PETALING JAYA: Gateway Development Alliance Sdn Bhd (GDA), a Khazanah Nasional Bhd-led consortium, has revised the acceptance condition for its takeover offer for Malaysia Airports Holdings Bhd (MAHB), lowering it from 90% to 85% to trigger index fund acceptance and expedite the completion of the takeover.
The consortium has also extended the closing date of the offer from Jan 24 to Feb 4, 2025.
However, the cash offer price of RM11 per share remains unchanged, representing a 44% premium to MAHB’s share price of RM7.64 as of Jan 19, 2024.
In a statement, AmInvestment Bank said as of Jan 17, the consortium had received acceptances amounting to 86.5% of MAHB’s total issued shares, exceeding the newly revised threshold of 85%.
The total comprised 41% of MAHB shares that were already held by the offerors prior to the offer in addition to 45.6% of shares tendered by shareholders who accepted the offer as of Jan 17.
Shareholders who had accepted the offer could withdraw their acceptances until Jan 28, 2025, in accordance with the offer’s revised terms.
AmInvestment Bank confirmed that the consortium – which also includes the Employees Provident Fund (EPF), Abu Dhabi Investment Authority (Adia) and Global Infrastructure Partners (GIP) – planned to delist MAHB from Bursa Malaysia upon meeting regulatory requirements.
In a separate statement, GDA expressed confidence that the total acceptances would exceed 90%, cementing its plans to privatise and delist MAHB.
“The offer price of RM11 is final and will not be revised further,” the consortium noted in a separate statement.

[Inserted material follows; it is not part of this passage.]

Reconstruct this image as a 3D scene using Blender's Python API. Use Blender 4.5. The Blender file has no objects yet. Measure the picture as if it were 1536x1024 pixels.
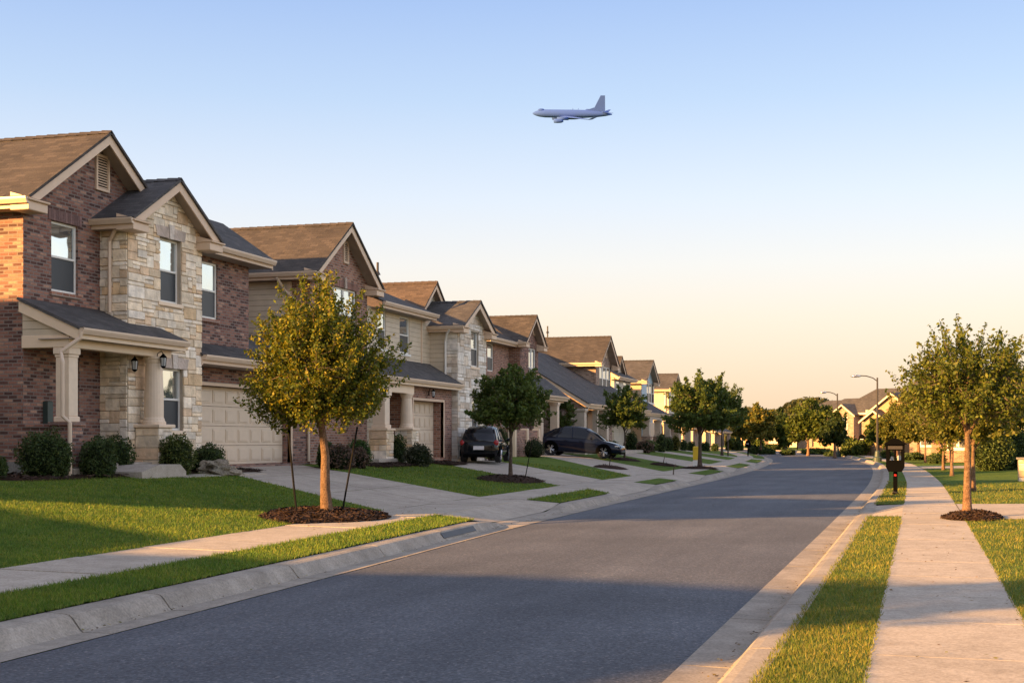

According to GDA, 85% is the level at which it expects MAHB to be removed from MSCI and other indices, “thereby triggering acceptances from index funds for the shares they control that are yet to be tendered into the offer.”
“GDA wishes to remind shareholders who have yet to accept the offer that there will be reduced liquidity once MAHB is removed from the indices and that they run the risk of holding unlisted shares,” it said.The consortium also reiterated its view that MAHB’s operational and financial underperformance would continue if it remains listed.
It said the transformation of MAHB is best undertaken as a private entity, supported by strategic and financial investors able to take a long-term approach to decision-making and capital investment
“The transformation, which will benefit wider Malaysia, requires substantial capital expenditure to both remediate MAHB’s ageing and failing infrastructure, as well as to support expansion.” it added.
“Against a decade-long backdrop of lagging performance versus regional peers, shareholders should have no doubt about the challenges that MAHB faces and that its ability to pay dividends in the future will be greatly reduced by this upcoming capital expenditure requirement.”
If the takeover goes through, the consortium will delist MAHB.
Khazanah will be the single largest shareholder with a 40% stake in the consortium, while the EPF will hold 30%.
GIP and Adia will have a combined effective 30% stake in MAHB through a joint venture.